● DATA
------------------------------------------------------------
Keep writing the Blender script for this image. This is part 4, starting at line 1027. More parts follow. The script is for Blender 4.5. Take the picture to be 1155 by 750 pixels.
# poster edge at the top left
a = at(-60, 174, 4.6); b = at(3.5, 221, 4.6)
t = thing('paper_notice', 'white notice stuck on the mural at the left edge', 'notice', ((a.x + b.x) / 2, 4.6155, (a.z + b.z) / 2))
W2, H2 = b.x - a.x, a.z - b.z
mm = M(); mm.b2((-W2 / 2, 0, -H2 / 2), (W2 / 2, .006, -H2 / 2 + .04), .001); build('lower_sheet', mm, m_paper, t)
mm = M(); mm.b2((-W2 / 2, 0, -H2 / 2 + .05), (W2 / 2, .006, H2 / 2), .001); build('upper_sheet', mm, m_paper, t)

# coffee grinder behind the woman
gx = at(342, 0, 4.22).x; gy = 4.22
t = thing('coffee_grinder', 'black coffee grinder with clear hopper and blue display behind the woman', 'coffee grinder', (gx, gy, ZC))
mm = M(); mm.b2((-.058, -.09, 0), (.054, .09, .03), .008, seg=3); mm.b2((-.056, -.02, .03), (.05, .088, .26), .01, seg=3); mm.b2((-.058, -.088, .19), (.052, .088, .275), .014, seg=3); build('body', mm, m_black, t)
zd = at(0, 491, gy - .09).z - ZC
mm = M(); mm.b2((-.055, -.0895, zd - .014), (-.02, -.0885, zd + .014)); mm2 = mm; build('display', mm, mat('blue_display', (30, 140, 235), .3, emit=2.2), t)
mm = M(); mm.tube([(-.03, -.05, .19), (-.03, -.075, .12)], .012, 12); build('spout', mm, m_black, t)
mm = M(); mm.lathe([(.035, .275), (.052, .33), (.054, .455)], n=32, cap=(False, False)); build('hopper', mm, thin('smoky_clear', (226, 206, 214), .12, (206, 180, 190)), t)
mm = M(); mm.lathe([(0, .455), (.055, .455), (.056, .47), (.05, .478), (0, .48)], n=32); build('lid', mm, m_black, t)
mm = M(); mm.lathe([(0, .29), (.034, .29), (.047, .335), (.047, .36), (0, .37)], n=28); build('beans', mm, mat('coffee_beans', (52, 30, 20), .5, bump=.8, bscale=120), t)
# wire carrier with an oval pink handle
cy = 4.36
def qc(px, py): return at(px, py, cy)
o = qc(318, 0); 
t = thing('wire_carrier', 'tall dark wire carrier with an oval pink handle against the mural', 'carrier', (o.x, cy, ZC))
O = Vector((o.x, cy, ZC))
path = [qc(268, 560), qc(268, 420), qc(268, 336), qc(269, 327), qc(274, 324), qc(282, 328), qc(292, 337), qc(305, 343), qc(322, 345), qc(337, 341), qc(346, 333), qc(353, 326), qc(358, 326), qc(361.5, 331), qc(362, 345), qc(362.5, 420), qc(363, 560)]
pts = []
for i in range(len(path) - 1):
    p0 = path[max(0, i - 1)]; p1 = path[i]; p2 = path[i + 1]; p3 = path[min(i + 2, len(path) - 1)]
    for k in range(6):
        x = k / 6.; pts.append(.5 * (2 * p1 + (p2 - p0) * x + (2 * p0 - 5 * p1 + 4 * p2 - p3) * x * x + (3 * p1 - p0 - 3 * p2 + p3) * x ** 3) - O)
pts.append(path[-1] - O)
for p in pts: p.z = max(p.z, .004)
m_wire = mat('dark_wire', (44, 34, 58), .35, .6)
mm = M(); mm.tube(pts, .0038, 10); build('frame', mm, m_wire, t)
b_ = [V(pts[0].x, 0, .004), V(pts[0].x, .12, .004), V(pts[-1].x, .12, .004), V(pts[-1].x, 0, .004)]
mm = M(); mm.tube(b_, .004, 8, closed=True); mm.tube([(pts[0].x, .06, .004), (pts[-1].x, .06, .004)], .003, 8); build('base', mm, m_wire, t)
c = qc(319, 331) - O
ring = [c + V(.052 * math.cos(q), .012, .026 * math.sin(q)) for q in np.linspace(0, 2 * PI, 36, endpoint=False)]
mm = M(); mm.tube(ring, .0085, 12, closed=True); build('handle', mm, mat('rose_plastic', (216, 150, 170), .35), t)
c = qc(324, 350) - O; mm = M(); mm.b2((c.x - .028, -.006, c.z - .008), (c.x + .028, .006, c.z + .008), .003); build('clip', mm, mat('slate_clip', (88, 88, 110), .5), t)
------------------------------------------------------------
● YOUR OBJECTIVE
Reproduce the complete data exactly as presented above.

● ANSWER TO THIS PROBLEM
Keep writing the Blender script for this image. This is part 4, starting at line 1027. More parts follow. The script is for Blender 4.5. Take the picture to be 1155 by 750 pixels.
# poster edge at the top left
a = at(-60, 174, 4.6); b = at(3.5, 221, 4.6)
t = thing('paper_notice', 'white notice stuck on the mural at the left edge', 'notice', ((a.x + b.x) / 2, 4.6155, (a.z + b.z) / 2))
W2, H2 = b.x - a.x, a.z - b.z
mm = M(); mm.b2((-W2 / 2, 0, -H2 / 2), (W2 / 2, .006, -H2 / 2 + .04), .001); build('lower_sheet', mm, m_paper, t)
mm = M(); mm.b2((-W2 / 2, 0, -H2 / 2 + .05), (W2 / 2, .006, H2 / 2), .001); build('upper_sheet', mm, m_paper, t)

# coffee grinder behind the woman
gx = at(342, 0, 4.22).x; gy = 4.22
t = thing('coffee_grinder', 'black coffee grinder with clear hopper and blue display behind the woman', 'coffee grinder', (gx, gy, ZC))
mm = M(); mm.b2((-.058, -.09, 0), (.054, .09, .03), .008, seg=3); mm.b2((-.056, -.02, .03), (.05, .088, .26), .01, seg=3); mm.b2((-.058, -.088, .19), (.052, .088, .275), .014, seg=3); build('body', mm, m_black, t)
zd = at(0, 491, gy - .09).z - ZC
mm = M(); mm.b2((-.055, -.0895, zd - .014), (-.02, -.0885, zd + .014)); mm2 = mm; build('display', mm, mat('blue_display', (30, 140, 235), .3, emit=2.2), t)
mm = M(); mm.tube([(-.03, -.05, .19), (-.03, -.075, .12)], .012, 12); build('spout', mm, m_black, t)
mm = M(); mm.lathe([(.035, .275), (.052, .33), (.054, .455)], n=32, cap=(False, False)); build('hopper', mm, thin('smoky_clear', (226, 206, 214), .12, (206, 180, 190)), t)
mm = M(); mm.lathe([(0, .455), (.055, .455), (.056, .47), (.05, .478), (0, .48)], n=32); build('lid', mm, m_black, t)
mm = M(); mm.lathe([(0, .29), (.034, .29), (.047, .335), (.047, .36), (0, .37)], n=28); build('beans', mm, mat('coffee_beans', (52, 30, 20), .5, bump=.8, bscale=120), t)
# wire carrier with an oval pink handle
cy = 4.36
def qc(px, py): return at(px, py, cy)
o = qc(318, 0); 
t = thing('wire_carrier', 'tall dark wire carrier with an oval pink handle against the mural', 'carrier', (o.x, cy, ZC))
O = Vector((o.x, cy, ZC))
path = [qc(268, 560), qc(268, 420), qc(268, 336), qc(269, 327), qc(274, 324), qc(282, 328), qc(292, 337), qc(305, 343), qc(322, 345), qc(337, 341), qc(346, 333), qc(353, 326), qc(358, 326), qc(361.5, 331), qc(362, 345), qc(362.5, 420), qc(363, 560)]
pts = []
for i in range(len(path) - 1):
    p0 = path[max(0, i - 1)]; p1 = path[i]; p2 = path[i + 1]; p3 = path[min(i + 2, len(path) - 1)]
    for k in range(6):
        x = k / 6.; pts.append(.5 * (2 * p1 + (p2 - p0) * x + (2 * p0 - 5 * p1 + 4 * p2 - p3) * x * x + (3 * p1 - p0 - 3 * p2 + p3) * x ** 3) - O)
pts.append(path[-1] - O)
for p in pts: p.z = max(p.z, .004)
m_wire = mat('dark_wire', (44, 34, 58), .35, .6)
mm = M(); mm.tube(pts, .0038, 10); build('frame', mm, m_wire, t)
b_ = [V(pts[0].x, 0, .004), V(pts[0].x, .12, .004), V(pts[-1].x, .12, .004), V(pts[-1].x, 0, .004)]
mm = M(); mm.tube(b_, .004, 8, closed=True); mm.tube([(pts[0].x, .06, .004), (pts[-1].x, .06, .004)], .003, 8); build('base', mm, m_wire, t)
c = qc(319, 331) - O
ring = [c + V(.052 * math.cos(q), .012, .026 * math.sin(q)) for q in np.linspace(0, 2 * PI, 36, endpoint=False)]
mm = M(); mm.tube(ring, .0085, 12, closed=True); build('handle', mm, mat('rose_plastic', (216, 150, 170), .35), t)
c = qc(324, 350) - O; mm = M(); mm.b2((c.x - .028, -.006, c.z - .008), (c.x + .028, .006, c.z + .008), .003); build('clip', mm, mat('slate_clip', (88, 88, 110), .5), t)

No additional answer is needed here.